→ Exercise instructions: Repeat the material verbatim and drop the pictures.
# # # # #
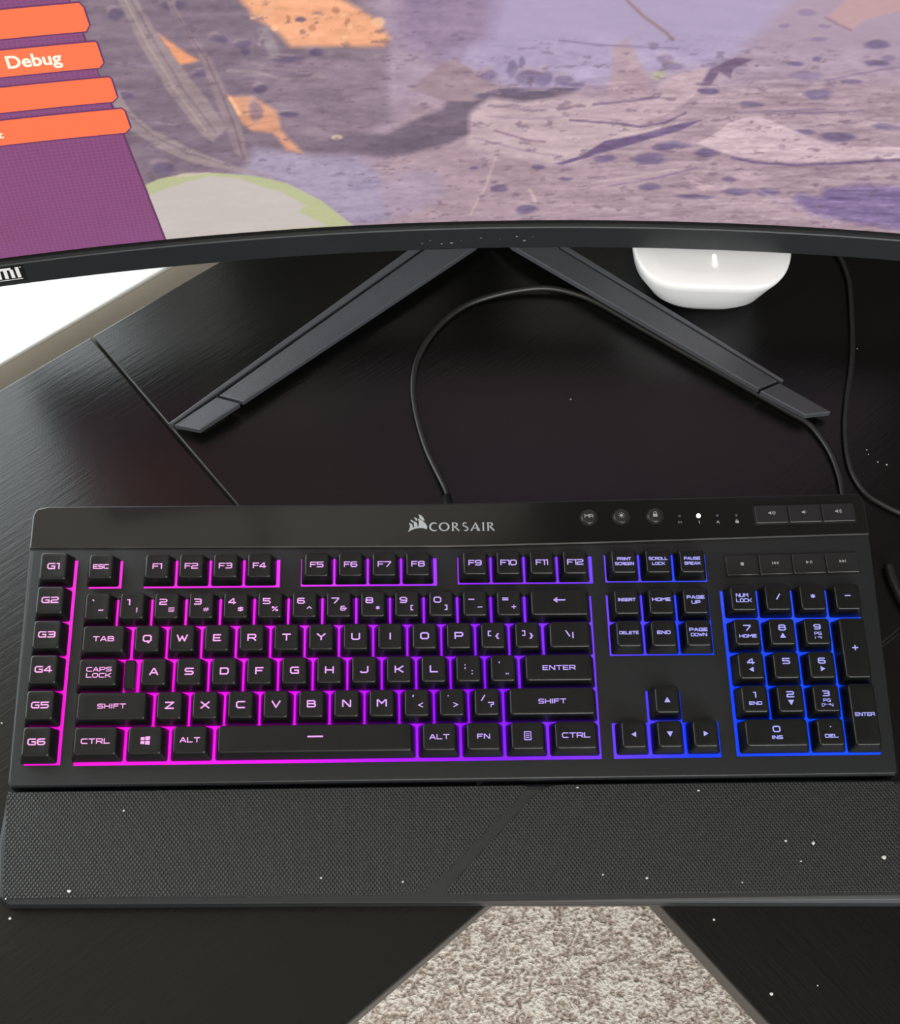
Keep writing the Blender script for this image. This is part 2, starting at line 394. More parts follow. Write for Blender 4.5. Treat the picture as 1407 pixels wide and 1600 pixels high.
def panel(name, pts, wood_m, label=None):
    V, F = prism([tup(p) for p in pts], 732, 750)
    o = make(name, V, F, [wood_m, M_EDGE], desk)
    for p in o.data.polygons: p.material_index = 0 if abs(p.normal.z) > 0.5 else 1
    bevel(o, 1.0, 2)
    if label: o['label'] = label
    return o
panel('desktop_panel', [s_front - FLd * G, s_front - FLd * 1100, s_back - UD * 1100, s_back - UD * G], M_WOODL, 'left wing panel of the black desktop')
panel('desktop_panel', [s_front + FLd * G, s_back + UD * G, back_corner, r_back - BRd * G, r_front - FRd * G, inner], M_WOODL, 'corner panel of the black desktop')
panel('desktop_panel', [r_front + FRd * G, r_back + BRd * G, r_back + BRd * 1100, r_front + FRd * 1100], M_WOODR, 'right wing panel of the black desktop')
for c in (s_front - FLd * 1050 + UN * 60, s_back - UD * 1050 - UN * 60, back_corner - UD * 70 - UN * 70, r_back + BRd * 1050 - UD * 60, r_front + FRd * 1050 + UD * 60,
          s_back - UD * 40 - UN * 70, r_back + BRd * 60 - UD * 70):
    V, F = box(c.x - 20, c.x + 20, c.y - 20, c.y + 20, 0, 732); bevel(make('leg', V, F, M_METAL, desk), 2)

# ================================================================== THE MONITOR
MR, MX, MY = 2000.0, 290.0, -1682.3
S0, S1, ZB, ZT = -357.5, 243.0, 82.0, 422.0
def cyl(s, z, dr=0.0):
    a = s / MR
    return (MX + (MR + dr) * math.sin(a), MY + (MR + dr) * math.cos(a), z)
def local(v, o): return (v[0] - o[0], v[1] - o[1], v[2] - o[2])
mon_o = (245.0, 400.0, 0.0)
mon = empty('monitor', W(*mon_o)); tag(mon, 'large curved black computer monitor on a V-shaped stand, its screen lit', 'monitor')
def mmake(name, V, F, m, parent=mon, smooth=False, fix=True):
    return make(name, [local(v, mon_o) for v in V], F, m, parent, smooth, fix)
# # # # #
→ Task result:
Keep writing the Blender script for this image. This is part 2, starting at line 394. More parts follow. Write for Blender 4.5. Treat the picture as 1407 pixels wide and 1600 pixels high.
def panel(name, pts, wood_m, label=None):
    V, F = prism([tup(p) for p in pts], 732, 750)
    o = make(name, V, F, [wood_m, M_EDGE], desk)
    for p in o.data.polygons: p.material_index = 0 if abs(p.normal.z) > 0.5 else 1
    bevel(o, 1.0, 2)
    if label: o['label'] = label
    return o
panel('desktop_panel', [s_front - FLd * G, s_front - FLd * 1100, s_back - UD * 1100, s_back - UD * G], M_WOODL, 'left wing panel of the black desktop')
panel('desktop_panel', [s_front + FLd * G, s_back + UD * G, back_corner, r_back - BRd * G, r_front - FRd * G, inner], M_WOODL, 'corner panel of the black desktop')
panel('desktop_panel', [r_front + FRd * G, r_back + BRd * G, r_back + BRd * 1100, r_front + FRd * 1100], M_WOODR, 'right wing panel of the black desktop')
for c in (s_front - FLd * 1050 + UN * 60, s_back - UD * 1050 - UN * 60, back_corner - UD * 70 - UN * 70, r_back + BRd * 1050 - UD * 60, r_front + FRd * 1050 + UD * 60,
          s_back - UD * 40 - UN * 70, r_back + BRd * 60 - UD * 70):
    V, F = box(c.x - 20, c.x + 20, c.y - 20, c.y + 20, 0, 732); bevel(make('leg', V, F, M_METAL, desk), 2)

# ================================================================== THE MONITOR
MR, MX, MY = 2000.0, 290.0, -1682.3
S0, S1, ZB, ZT = -357.5, 243.0, 82.0, 422.0
def cyl(s, z, dr=0.0):
    a = s / MR
    return (MX + (MR + dr) * math.sin(a), MY + (MR + dr) * math.cos(a), z)
def local(v, o): return (v[0] - o[0], v[1] - o[1], v[2] - o[2])
mon_o = (245.0, 400.0, 0.0)
mon = empty('monitor', W(*mon_o)); tag(mon, 'large curved black computer monitor on a V-shaped stand, its screen lit', 'monitor')
def mmake(name, V, F, m, parent=mon, smooth=False, fix=True):
    return make(name, [local(v, mon_o) for v in V], F, m, parent, smooth, fix)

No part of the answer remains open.